On Sun, Jun 29, 2014 at 07:55:33PM +0530, Weldon Goree wrote:
> On 06/29/2014 07:39 PM, Rich Felker wrote:
> > Since the issue has come up several times, I'd like it if someone
> > could explain what all is involved in implementing these functions and
> > whether they would be candidates for addition to musl.
> > 
> > Of course the best (most portable and easiest at build-time) solution
> > is simply not to use these functions, or if you're adapting legacy
> > code that already uses them, simply including an implementation in
> > your source tree and using it rather than the libc version.
> 
> Personally, as a sysadmin rather than programmer, I'm trying to build
> software others have written with the assumption that GNU's error.h and
> its defined functions exist (procps-ng was the most recent one, but as
> you mentioned this affects several pieces of software).
> 
> The ad-hoc bit I mentioned was that I'm usually doing exactly what you
> mentioned first: more or less (generally, less or even stub)

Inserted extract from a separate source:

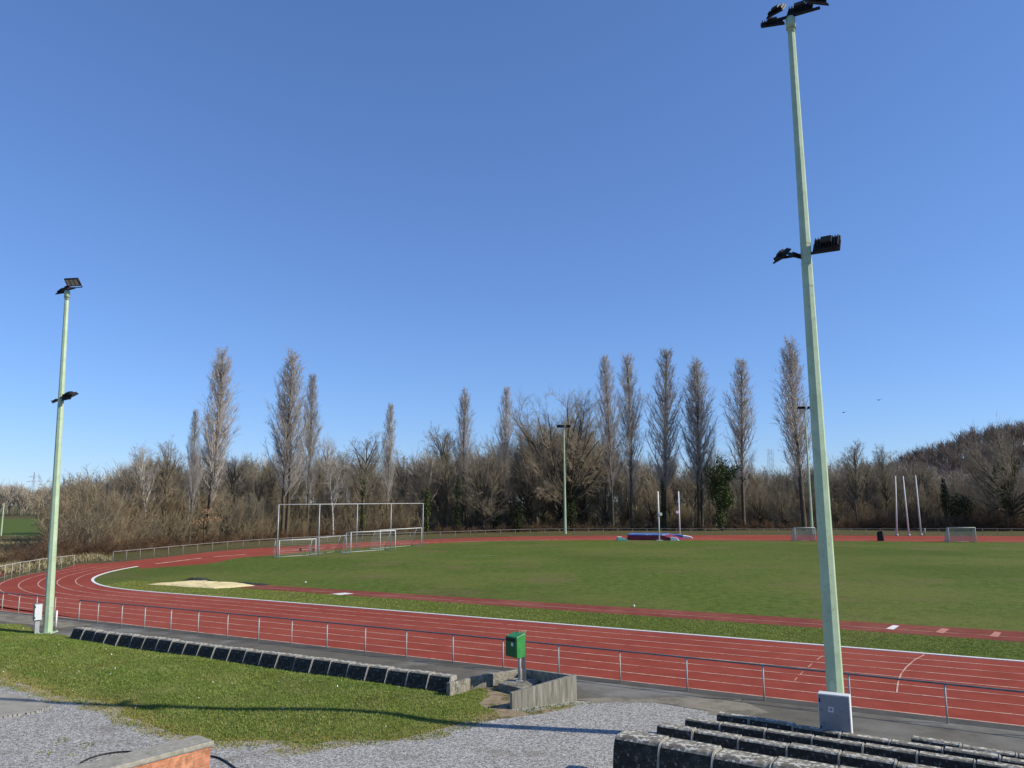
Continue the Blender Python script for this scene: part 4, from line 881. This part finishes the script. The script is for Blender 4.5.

> implementing the functions that get called (horrifically, often just in
> a new <error.h> -- I know, I know...). I should probably just combine
> these into an error-compat library, but I was hoping somebody had
> already invented that wheel.

Yes, I know that's a pain. Again, I'm open to considering adding
compatible functions to musl, but first I need someone with an
interest in it to do the research on what's involved.